**Task inputs**
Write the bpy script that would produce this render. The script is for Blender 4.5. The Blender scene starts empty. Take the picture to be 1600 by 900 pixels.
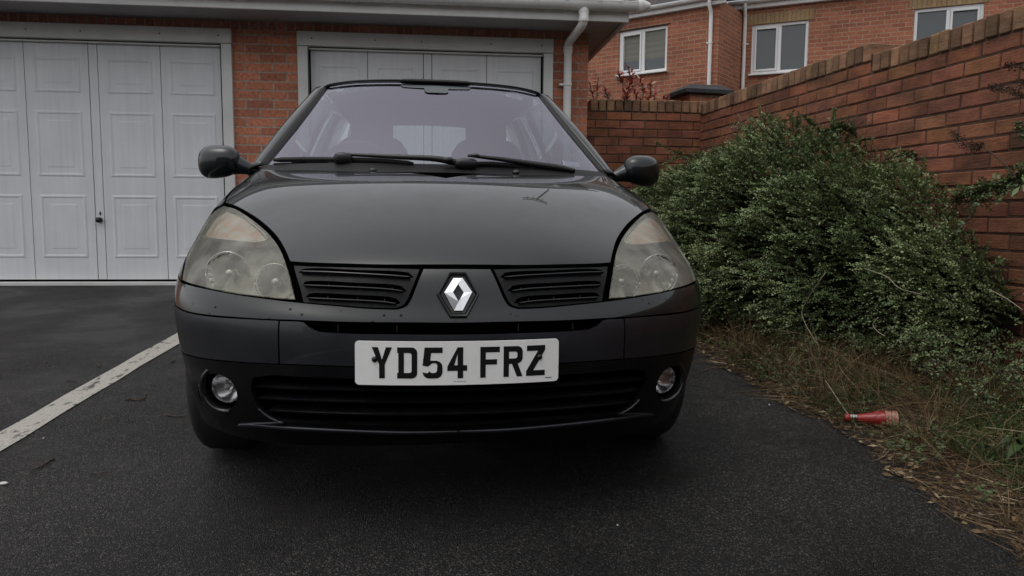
import bpy, bmesh, math, random
import numpy as np
from mathutils import Vector, Matrix, noise
from mathutils.bvhtree import BVHTree
from mathutils.geometry import delaunay_2d_cdt
random.seed(7); rng = np.random.default_rng(7)
rad = math.radians
scene = bpy.context.scene
COL = scene.collection

# ---------------------------------------------------------------- camera, sky, sun, exposure
F = 1155.0                                   # focal length in pixels of a 1600 px wide frame
CAM = np.array([0.0, 0.0, 0.85]); PITCH, ROLL, YAW = 5.6, 0.45, 5.9
def Rx(a): c, s = math.cos(rad(a)), math.sin(rad(a)); return np.array([[1,0,0],[0,c,-s],[0,s,c]])
def Ry(a): c, s = math.cos(rad(a)), math.sin(rad(a)); return np.array([[c,0,s],[0,1,0],[-s,0,c]])
def Rz(a): c, s = math.cos(rad(a)), math.sin(rad(a)); return np.array([[c,-s,0],[s,c,0],[0,0,1]])
RC = Rz(-YAW) @ Rx(-PITCH) @ Ry(-ROLL)       # columns: right, forward, up
cam_data = bpy.data.cameras.new('camera'); cam = bpy.data.objects.new('camera', cam_data); COL.objects.link(cam)
cam.matrix_world = Matrix([[RC[i,0], RC[i,2], -RC[i,1], CAM[i]] for i in range(3)] + [[0,0,0,1]])
cam_data.sensor_width = 36; cam_data.lens = 36*F/1600; cam_data.clip_start = 0.05; cam_data.clip_end = 500
scene.camera = cam
SUN_EL, SUN_AZ = 70, 235                     # overcast day: very broad soft sun, high behind-left of the camera
world = bpy.data.worlds.new('World'); scene.world = world; world.use_nodes = True
wn = world.node_tree.nodes; wl = world.node_tree.links
bg = wn['Background']; bg.inputs['Strength'].default_value = 0.115
sky = wn.new('ShaderNodeTexSky'); sky.sky_type = 'NISHITA'; sky.sun_disc = False
sky.sun_elevation = rad(SUN_EL); sky.sun_rotation = rad(SUN_AZ); sky.dust_density = 4.0; sky.air_density = 1.0; sky.ozone_density = 1.0
hs = wn.new('ShaderNodeHueSaturation'); hs.inputs['Saturation'].default_value = 0.22   # cloud cover takes the blue out
wl.new(sky.outputs[0], hs.inputs['Color']); wl.new(hs.outputs[0], bg.inputs['Color'])
sd = bpy.data.lights.new('sun', 'SUN'); sd.energy = 0.5; sd.angle = rad(170); sd.color = (1.0, 0.97, 0.93)
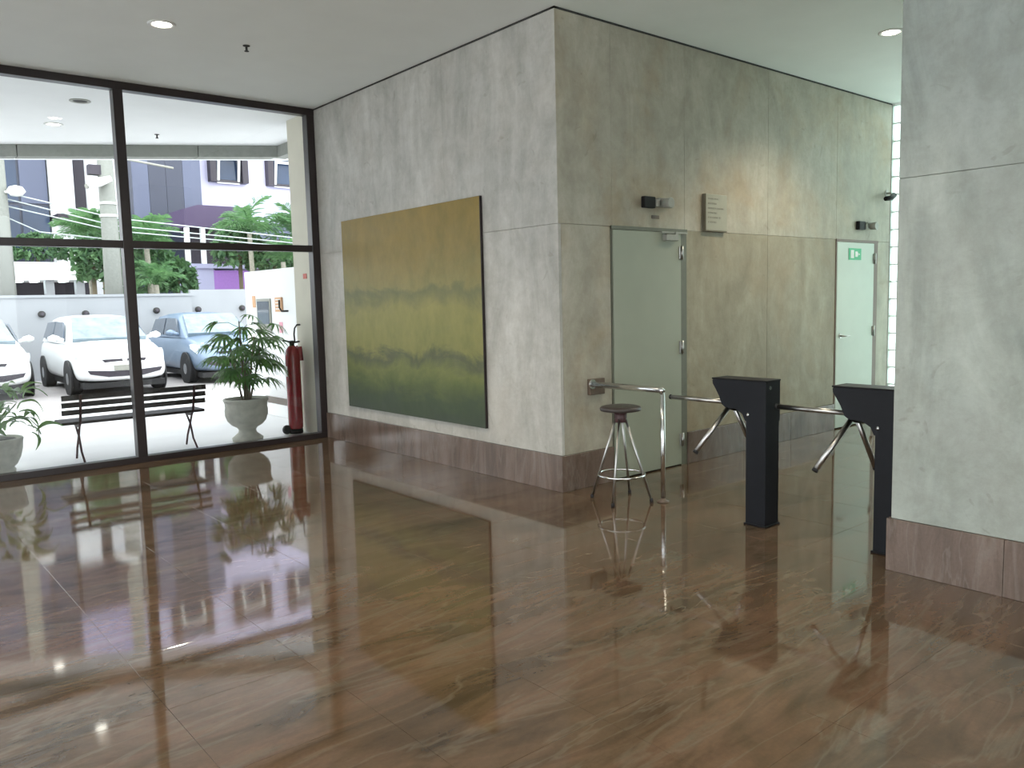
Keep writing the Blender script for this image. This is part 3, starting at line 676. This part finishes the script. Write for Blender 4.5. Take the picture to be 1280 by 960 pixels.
# ---- cars
def car(label, paint, loc, rotz, group='cars in the forecourt'):
    t = thing('car', label, 'car', loc, rotz, group)
    # body lower: sections along x (front +x)
    secs = [(-1.93,.34,.78,.70),(-1.88,.27,.93,.78),(-1.6,.24,.97,.82),(-.9,.22,.96,.83),(0,.22,.95,.83),(.75,.22,.97,.83),(1.15,.22,.92,.82),(1.5,.23,.84,.80),(1.75,.24,.74,.76),(1.90,.27,.60,.68),(1.95,.32,.50,.60)]
    vs = []; ring = []
    for (x, zl, zt, wd) in secs:
        half = [(0,zl),(wd*.80,zl),(wd*.97,zl+.07),(wd,zl+(zt-zl)*.40),(wd*.985,zl+(zt-zl)*.72),(wd*.93,zt-.035),(wd*.80,zt),(wd*.4,zt+.028),(0,zt+.035)]
        full = half + [(-a, b) for a, b in half[-2:0:-1]]
        ring.append(len(full)); vs += [(x, a, b) for a, b in full]
    n = ring[0]; fs = []
    for i in range(len(secs)-1):
        for k in range(n): fs.append((i*n+k, i*n+(k+1) % n, (i+1)*n+(k+1) % n, (i+1)*n+k))
    fs.append(tuple(range(n))); fs.append(tuple((len(secs)-1)*n+k for k in range(n)))
    b = MB().add(vs, fs, True).obj('body', paint, t); md = b.modifiers.new('sub', 'SUBSURF'); md.levels = 1; md.render_levels = 2
    # cabin
    cs = [(-1.78,.93,.94,.74,.72),(-1.62,.93,1.20,.74,.64),(-1.35,.93,1.385,.75,.60),(-.6,.93,1.45,.76,.60),(.05,.93,1.42,.76,.585),(.28,.93,1.33,.755,.59),(.62,.93,1.12,.75,.64),(.95,.92,.935,.74,.72)]
    vs = []
    for (x, z0, z1, w0, w1) in cs:
        vs += [(x,-w0,z0),(x,-(w0*.35+w1*.65),z0+(z1-z0)*.62),(x,-w1*.97,z1-.02),(x,-w1*.5,z1+.012),(x,w1*.5,z1+.012),(x,w1*.97,z1-.02),(x,(w0*.35+w1*.65),z0+(z1-z0)*.62),(x,w0,z0)]
    fs = []
    for i in range(len(cs)-1):
        for k in range(7): fs.append((i*8+k, i*8+k+1, (i+1)*8+k+1, (i+1)*8+k))
    cb = MB().add(vs, fs, True).obj('cabin', paint, t)
    # glazing, slightly proud plates
    def plate(q, nm, mat, off):
        o = Vector(off); a = [Vector(x) for x in q]; return MB().add([x+o for x in a]+[x-o*.5 for x in a], [(0,1,2,3),(7,6,5,4)]+[(i,4+i,4+(i+1) % 4,(i+1) % 4) for i in range(4)]).obj(nm, mat, t)
    plate([(.90,-.66,.975),(.90,.66,.975),(.235,.535,1.375),(.235,-.535,1.375)], 'windscreen', m_cars, (.035,0,.05))
    plate([(-1.74,-.60,1.03),(-1.74,.60,1.03),(-1.44,.52,1.35),(-1.44,-.52,1.35)], 'rear_window', m_carg, (-.035,0,.03))
    for s_ in (-1, 1):
        plate([(.60,s_*.742,.98),(-.42,s_*.752,.98),(-.42,s_*.655,1.34),(.16,s_*.65,1.33)], 'side_window', m_carg, (0,s_*.022,.01))
        plate([(-.50,s_*.752,.98),(-1.45,s_*.745,1.0),(-1.28,s_*.668,1.31),(-.50,s_*.655,1.34)], 'side_window', m_carg, (0,s_*.022,.01))
        MB().path([(.62,s_*.75,1.0),(.60,s_*.88,1.03)], [.03,.05], 8).path([(.56,s_*.83,1.03),(.60,s_*.93,1.04),(.57,s_*1.0,1.03)], [.05,.075,.045], 10).obj('door_mirror', paint, t)
        MB().add([(1.56,s_*.50,.70),(1.80,s_*.44,.60),(1.72,s_*.74,.60),(1.45,s_*.80,.72),(1.52,s_*.55,.835),(1.78,s_*.46,.72),(1.66,s_*.755,.74),(1.42,s_*.80,.80)], [(0,1,2,3),(4,5,6,7),(0,1,5,4),(1,2,6,5),(2,3,7,6),(3,0,4,7)]).obj('headlamp', m_headl, t)
        for wx in (-1.26, 1.22):
            MB().lathe([(.335,-.03),(.335,.004)], 28, (wx, s_*.822, .31), 'y').obj('wheel_arch', m_rubber, t)
            wh = MB().lathe([(.17,-.10),(.27,-.10),(.295,-.07),(.295,.07),(.27,.10),(.17,.10)], 28, (wx, s_*.735, .295), 'y').obj('wheel', m_rubber, t)
            rm = MB().lathe([(.20,0),(.20,s_*.015),(.17,s_*.02),(.05,s_*.028)], 20, (wx, s_*.828, .295), 'y')
            rm.obj('rim', m_rim, wh)
    # face: upper grille, mouth, plate, badge
    MB().prism([(-.33,.585),(.33,.585),(.38,.655),(-.38,.655)], 1.70, 1.905, 'x').obj('grille', m_dark, t)
    mouth = [(-.60,.40),(-.30,.335),(.30,.335),(.60,.40),(.64,.47),(.2,.44),(-.2,.44),(-.64,.47)]
    MB().prism(mouth, 1.70, 1.952, 'x').obj('air_intake', m_dark, t)
    MB().box(1.93,1.975,-.20,.20,.445,.545,.004).obj('number_plate', m_greyp, t)
    MB().lathe([(.045,0),(.045,.012),(.0,.016)], 16, (1.90,0,.64), 'x').obj('badge', m_chrome, t)
    MB().prism([(-1.85,.235),(1.85,.235),(1.85,.13),(-1.85,.13)], -.70, .70, 'y').obj('underbody', m_rubber, t)
    return t
def heading(fx, fy): return math.atan2(fy, fx)
HD = heading(-.02, -1.0)
def place(label, paint, fx, fy):   # front axle middle at fx, fy
    c_ = Vector((fx, fy)) - Vector((math.cos(HD), math.sin(HD)))*1.22
    return car(label, paint, (c_.x, c_.y, 0), HD)
place('white hatchback parked nose on behind the bench, middle of the three cars', m_carw, -.22, 12.15)
place('silver blue hatchback parked behind the potted palm', m_carb, 2.10, 12.7)
place('white car cut off by the left edge of the glass view', m_carw, -2.38, 12.75)

# ---- street: poles, wires, palms, buildings
up = thing('utility_pole', 'tall concrete utility pole with street lamp behind the forecourt wall', 'utility pole', (1.10, 17.2, 0))
MB().path([(0,0,-.02),(.02,0,3.8),(0,0,9.0)], [.22,.19,.13], 14).obj('pole', m_pole, up)
MB().path([(.1,-.1,4.70),(-.25,-.15,4.60),(-.50,-.25,4.50)], [.05,.06,.06], 8).obj('lamp_arm', m_greyp, up)
MB().path([(.05,-.3,4.72),(-.20,-.3,4.62),(-.46,-.3,4.50)], [.07,.11,.08], 10).obj('lamp_head', m_white, up)
MB().box(-.38,.0,-.12,.12,4.82,5.05).obj('junction_box', m_dark, up)
MB().path([(-.4,-.1,5.28),(0,-.1,5.30),(1.6,-.1,5.12)], .03, 6).obj('crossarm', m_greyp, up)
for z in (3.85, 4.15): MB().lathe([(.215,-.03),(.215,.03)], 14, (.015,0,z)).obj('band', m_white, up)
u2_ = thing('utility_pole', 'pale utility pole with a round white lamp at the left edge', 'utility pole', (-1.15, 17.4, 0))
MB().path([(0,0,-.02),(0,0,8.0)], [.22,.15], 14).obj('pole', m_pole, u2_)
MB().lathe([(.0,-.12),(.12,-.1),(.2,.0),(.14,.1),(0,.14)], 16, (.33,-.2,4.32)).path([(0,0,4.3),(.2,-.2,4.3)], .03, 6).obj('lamp_head', m_white, u2_)
wires = [((-12,17.4,5.6), (-.95,17.3,4.28), (1.2,17.1,3.80), (6.4,17.3,3.45), (14,17.5,4.0)), ((-12,17.5,5.4), (-.95,17.4,4.15), (1.2,17.15,3.62), (6.4,17.4,3.32), (14,17.6,3.8)),
         ((-12,17.6,5.0), (-.95,17.5,4.0), (1.2,17.2,3.50), (6.4,17.5,3.22), (14,17.7,3.6)), ((-12,17.4,4.6), (-1.13,17.5,3.81), (-.35,17.5,3.44), (2.5,17.5,3.20), (14,17.7,3.3))]
for k, wv in enumerate(wires):
    o = MB().path(wv, .016, 5).obj('power_cable', m_wire); tag(o, 'thin pale overhead cable crossing the street, %s' % ['topmost of four','second of four from the top','third of four from the top','lowest of four'][k], 'cable', 'overhead street cables')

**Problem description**
Identify and list each line with the word "this".

**Exercise output**
Write the bpy script that would produce this render. The script is for Blender 4.5. The Blender scene starts empty. Take the picture to be 1600 by 900 pixels.
Keep writing the Blender script for this image. This is part 3, starting at line 676. This part finishes the script. Write for Blender 4.5. Take the picture to be 1280 by 960 pixels.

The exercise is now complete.